## SHORT PROBLEM
Type out the data exactly as given. Skip any image.

:::::

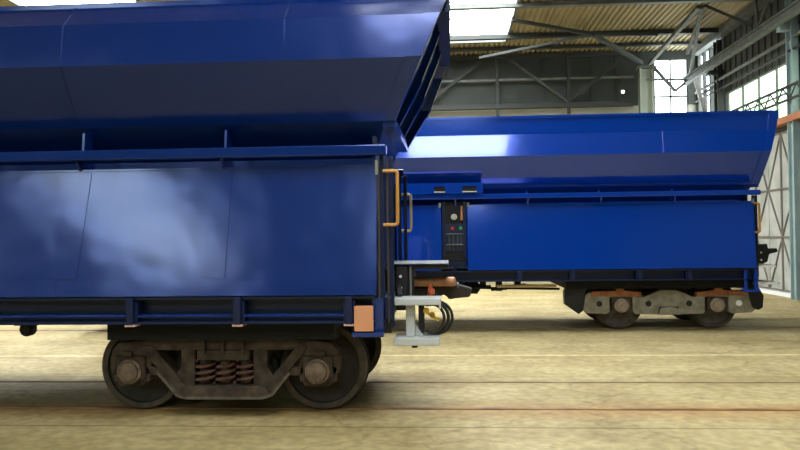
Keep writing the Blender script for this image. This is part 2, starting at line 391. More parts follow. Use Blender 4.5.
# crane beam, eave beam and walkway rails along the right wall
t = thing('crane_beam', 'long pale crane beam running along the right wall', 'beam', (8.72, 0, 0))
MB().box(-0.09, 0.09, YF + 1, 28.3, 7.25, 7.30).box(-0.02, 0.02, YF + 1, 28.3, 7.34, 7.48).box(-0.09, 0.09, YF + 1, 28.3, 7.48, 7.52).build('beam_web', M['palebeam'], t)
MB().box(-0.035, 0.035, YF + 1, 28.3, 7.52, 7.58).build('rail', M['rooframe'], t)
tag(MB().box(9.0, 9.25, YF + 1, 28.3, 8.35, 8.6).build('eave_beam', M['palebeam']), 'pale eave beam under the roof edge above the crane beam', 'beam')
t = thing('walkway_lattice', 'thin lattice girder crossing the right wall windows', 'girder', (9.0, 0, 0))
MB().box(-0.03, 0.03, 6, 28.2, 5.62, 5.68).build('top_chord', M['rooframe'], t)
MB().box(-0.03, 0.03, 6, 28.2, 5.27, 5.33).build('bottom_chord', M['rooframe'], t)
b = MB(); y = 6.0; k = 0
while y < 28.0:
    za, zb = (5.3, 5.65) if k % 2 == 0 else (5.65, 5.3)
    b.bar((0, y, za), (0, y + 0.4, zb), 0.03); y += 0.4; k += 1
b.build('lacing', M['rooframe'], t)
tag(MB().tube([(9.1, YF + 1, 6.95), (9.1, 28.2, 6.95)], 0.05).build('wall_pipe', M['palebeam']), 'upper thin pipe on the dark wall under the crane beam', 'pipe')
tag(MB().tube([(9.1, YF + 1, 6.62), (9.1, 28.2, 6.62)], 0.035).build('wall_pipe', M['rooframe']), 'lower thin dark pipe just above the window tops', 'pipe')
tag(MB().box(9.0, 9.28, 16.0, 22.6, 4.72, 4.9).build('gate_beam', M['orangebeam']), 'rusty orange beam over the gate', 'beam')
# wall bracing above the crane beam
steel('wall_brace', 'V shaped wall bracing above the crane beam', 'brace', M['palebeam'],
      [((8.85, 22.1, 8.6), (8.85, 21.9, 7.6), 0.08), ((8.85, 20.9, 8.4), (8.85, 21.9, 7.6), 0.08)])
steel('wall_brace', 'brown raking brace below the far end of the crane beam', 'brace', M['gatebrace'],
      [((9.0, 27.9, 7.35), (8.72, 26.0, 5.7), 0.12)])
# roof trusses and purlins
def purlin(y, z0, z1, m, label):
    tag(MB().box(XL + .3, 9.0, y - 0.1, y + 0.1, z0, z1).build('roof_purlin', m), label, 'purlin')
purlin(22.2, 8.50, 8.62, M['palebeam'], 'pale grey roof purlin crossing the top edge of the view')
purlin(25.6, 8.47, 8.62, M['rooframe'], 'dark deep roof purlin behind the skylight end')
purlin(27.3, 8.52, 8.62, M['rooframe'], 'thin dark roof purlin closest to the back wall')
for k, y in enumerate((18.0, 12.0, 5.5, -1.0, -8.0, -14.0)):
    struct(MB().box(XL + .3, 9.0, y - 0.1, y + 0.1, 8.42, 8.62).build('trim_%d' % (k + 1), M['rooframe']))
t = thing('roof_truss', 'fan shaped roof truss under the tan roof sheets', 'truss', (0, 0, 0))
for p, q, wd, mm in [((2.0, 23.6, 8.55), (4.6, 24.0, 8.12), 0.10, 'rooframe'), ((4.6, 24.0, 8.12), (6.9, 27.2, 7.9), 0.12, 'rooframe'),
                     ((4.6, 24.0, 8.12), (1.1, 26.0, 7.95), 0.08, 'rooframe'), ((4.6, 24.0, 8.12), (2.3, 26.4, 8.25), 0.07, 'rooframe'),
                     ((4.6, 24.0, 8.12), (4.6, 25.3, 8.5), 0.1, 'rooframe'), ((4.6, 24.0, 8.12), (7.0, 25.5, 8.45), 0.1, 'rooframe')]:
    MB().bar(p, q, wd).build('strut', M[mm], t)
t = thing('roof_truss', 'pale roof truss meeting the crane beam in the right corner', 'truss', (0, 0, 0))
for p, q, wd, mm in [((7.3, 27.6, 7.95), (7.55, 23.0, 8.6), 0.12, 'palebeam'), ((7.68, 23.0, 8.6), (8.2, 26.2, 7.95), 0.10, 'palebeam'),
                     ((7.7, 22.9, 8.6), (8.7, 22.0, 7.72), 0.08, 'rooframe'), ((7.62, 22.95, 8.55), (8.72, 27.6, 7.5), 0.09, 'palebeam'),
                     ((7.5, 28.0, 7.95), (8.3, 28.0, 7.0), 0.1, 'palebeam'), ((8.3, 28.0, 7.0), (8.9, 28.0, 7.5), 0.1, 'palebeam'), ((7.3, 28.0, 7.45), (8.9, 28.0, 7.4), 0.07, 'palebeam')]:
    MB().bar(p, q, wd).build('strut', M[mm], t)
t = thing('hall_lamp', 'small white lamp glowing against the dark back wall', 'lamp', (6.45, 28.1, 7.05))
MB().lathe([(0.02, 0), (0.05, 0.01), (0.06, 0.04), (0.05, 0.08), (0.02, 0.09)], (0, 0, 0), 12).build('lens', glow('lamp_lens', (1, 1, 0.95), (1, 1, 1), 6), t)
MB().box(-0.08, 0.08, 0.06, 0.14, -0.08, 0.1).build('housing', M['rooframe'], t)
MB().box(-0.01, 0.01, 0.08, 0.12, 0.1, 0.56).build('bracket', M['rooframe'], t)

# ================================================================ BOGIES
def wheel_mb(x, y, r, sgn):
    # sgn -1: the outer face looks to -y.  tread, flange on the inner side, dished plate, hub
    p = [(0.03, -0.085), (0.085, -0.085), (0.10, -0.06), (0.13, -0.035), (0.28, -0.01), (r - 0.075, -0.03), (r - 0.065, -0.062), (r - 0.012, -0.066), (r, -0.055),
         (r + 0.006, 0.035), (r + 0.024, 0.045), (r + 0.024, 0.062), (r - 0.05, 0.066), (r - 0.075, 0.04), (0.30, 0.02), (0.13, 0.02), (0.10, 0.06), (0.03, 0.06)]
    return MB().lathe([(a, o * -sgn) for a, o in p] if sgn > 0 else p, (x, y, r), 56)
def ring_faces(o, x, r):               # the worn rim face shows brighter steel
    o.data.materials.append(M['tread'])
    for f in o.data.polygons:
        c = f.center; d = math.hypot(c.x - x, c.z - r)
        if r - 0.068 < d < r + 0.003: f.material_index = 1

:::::

## OUTPUT OF THE TASK
Keep writing the Blender script for this image. This is part 2, starting at line 391. More parts follow. Use Blender 4.5.
# crane beam, eave beam and walkway rails along the right wall
t = thing('crane_beam', 'long pale crane beam running along the right wall', 'beam', (8.72, 0, 0))
MB().box(-0.09, 0.09, YF + 1, 28.3, 7.25, 7.30).box(-0.02, 0.02, YF + 1, 28.3, 7.34, 7.48).box(-0.09, 0.09, YF + 1, 28.3, 7.48, 7.52).build('beam_web', M['palebeam'], t)
MB().box(-0.035, 0.035, YF + 1, 28.3, 7.52, 7.58).build('rail', M['rooframe'], t)
tag(MB().box(9.0, 9.25, YF + 1, 28.3, 8.35, 8.6).build('eave_beam', M['palebeam']), 'pale eave beam under the roof edge above the crane beam', 'beam')
t = thing('walkway_lattice', 'thin lattice girder crossing the right wall windows', 'girder', (9.0, 0, 0))
MB().box(-0.03, 0.03, 6, 28.2, 5.62, 5.68).build('top_chord', M['rooframe'], t)
MB().box(-0.03, 0.03, 6, 28.2, 5.27, 5.33).build('bottom_chord', M['rooframe'], t)
b = MB(); y = 6.0; k = 0
while y < 28.0:
    za, zb = (5.3, 5.65) if k % 2 == 0 else (5.65, 5.3)
    b.bar((0, y, za), (0, y + 0.4, zb), 0.03); y += 0.4; k += 1
b.build('lacing', M['rooframe'], t)
tag(MB().tube([(9.1, YF + 1, 6.95), (9.1, 28.2, 6.95)], 0.05).build('wall_pipe', M['palebeam']), 'upper thin pipe on the dark wall under the crane beam', 'pipe')
tag(MB().tube([(9.1, YF + 1, 6.62), (9.1, 28.2, 6.62)], 0.035).build('wall_pipe', M['rooframe']), 'lower thin dark pipe just above the window tops', 'pipe')
tag(MB().box(9.0, 9.28, 16.0, 22.6, 4.72, 4.9).build('gate_beam', M['orangebeam']), 'rusty orange beam over the gate', 'beam')
# wall bracing above the crane beam
steel('wall_brace', 'V shaped wall bracing above the crane beam', 'brace', M['palebeam'],
      [((8.85, 22.1, 8.6), (8.85, 21.9, 7.6), 0.08), ((8.85, 20.9, 8.4), (8.85, 21.9, 7.6), 0.08)])
steel('wall_brace', 'brown raking brace below the far end of the crane beam', 'brace', M['gatebrace'],
      [((9.0, 27.9, 7.35), (8.72, 26.0, 5.7), 0.12)])
# roof trusses and purlins
def purlin(y, z0, z1, m, label):
    tag(MB().box(XL + .3, 9.0, y - 0.1, y + 0.1, z0, z1).build('roof_purlin', m), label, 'purlin')
purlin(22.2, 8.50, 8.62, M['palebeam'], 'pale grey roof purlin crossing the top edge of the view')
purlin(25.6, 8.47, 8.62, M['rooframe'], 'dark deep roof purlin behind the skylight end')
purlin(27.3, 8.52, 8.62, M['rooframe'], 'thin dark roof purlin closest to the back wall')
for k, y in enumerate((18.0, 12.0, 5.5, -1.0, -8.0, -14.0)):
    struct(MB().box(XL + .3, 9.0, y - 0.1, y + 0.1, 8.42, 8.62).build('trim_%d' % (k + 1), M['rooframe']))
t = thing('roof_truss', 'fan shaped roof truss under the tan roof sheets', 'truss', (0, 0, 0))
for p, q, wd, mm in [((2.0, 23.6, 8.55), (4.6, 24.0, 8.12), 0.10, 'rooframe'), ((4.6, 24.0, 8.12), (6.9, 27.2, 7.9), 0.12, 'rooframe'),
                     ((4.6, 24.0, 8.12), (1.1, 26.0, 7.95), 0.08, 'rooframe'), ((4.6, 24.0, 8.12), (2.3, 26.4, 8.25), 0.07, 'rooframe'),
                     ((4.6, 24.0, 8.12), (4.6, 25.3, 8.5), 0.1, 'rooframe'), ((4.6, 24.0, 8.12), (7.0, 25.5, 8.45), 0.1, 'rooframe')]:
    MB().bar(p, q, wd).build('strut', M[mm], t)
t = thing('roof_truss', 'pale roof truss meeting the crane beam in the right corner', 'truss', (0, 0, 0))
for p, q, wd, mm in [((7.3, 27.6, 7.95), (7.55, 23.0, 8.6), 0.12, 'palebeam'), ((7.68, 23.0, 8.6), (8.2, 26.2, 7.95), 0.10, 'palebeam'),
                     ((7.7, 22.9, 8.6), (8.7, 22.0, 7.72), 0.08, 'rooframe'), ((7.62, 22.95, 8.55), (8.72, 27.6, 7.5), 0.09, 'palebeam'),
                     ((7.5, 28.0, 7.95), (8.3, 28.0, 7.0), 0.1, 'palebeam'), ((8.3, 28.0, 7.0), (8.9, 28.0, 7.5), 0.1, 'palebeam'), ((7.3, 28.0, 7.45), (8.9, 28.0, 7.4), 0.07, 'palebeam')]:
    MB().bar(p, q, wd).build('strut', M[mm], t)
t = thing('hall_lamp', 'small white lamp glowing against the dark back wall', 'lamp', (6.45, 28.1, 7.05))
MB().lathe([(0.02, 0), (0.05, 0.01), (0.06, 0.04), (0.05, 0.08), (0.02, 0.09)], (0, 0, 0), 12).build('lens', glow('lamp_lens', (1, 1, 0.95), (1, 1, 1), 6), t)
MB().box(-0.08, 0.08, 0.06, 0.14, -0.08, 0.1).build('housing', M['rooframe'], t)
MB().box(-0.01, 0.01, 0.08, 0.12, 0.1, 0.56).build('bracket', M['rooframe'], t)

# ================================================================ BOGIES
def wheel_mb(x, y, r, sgn):
    # sgn -1: the outer face looks to -y.  tread, flange on the inner side, dished plate, hub
    p = [(0.03, -0.085), (0.085, -0.085), (0.10, -0.06), (0.13, -0.035), (0.28, -0.01), (r - 0.075, -0.03), (r - 0.065, -0.062), (r - 0.012, -0.066), (r, -0.055),
         (r + 0.006, 0.035), (r + 0.024, 0.045), (r + 0.024, 0.062), (r - 0.05, 0.066), (r - 0.075, 0.04), (0.30, 0.02), (0.13, 0.02), (0.10, 0.06), (0.03, 0.06)]
    return MB().lathe([(a, o * -sgn) for a, o in p] if sgn > 0 else p, (x, y, r), 56)
def ring_faces(o, x, r):               # the worn rim face shows brighter steel
    o.data.materials.append(M['tread'])
    for f in o.data.polygons:
        c = f.center; d = math.hypot(c.x - x, c.z - r)
        if r - 0.068 < d < r + 0.003: f.material_index = 1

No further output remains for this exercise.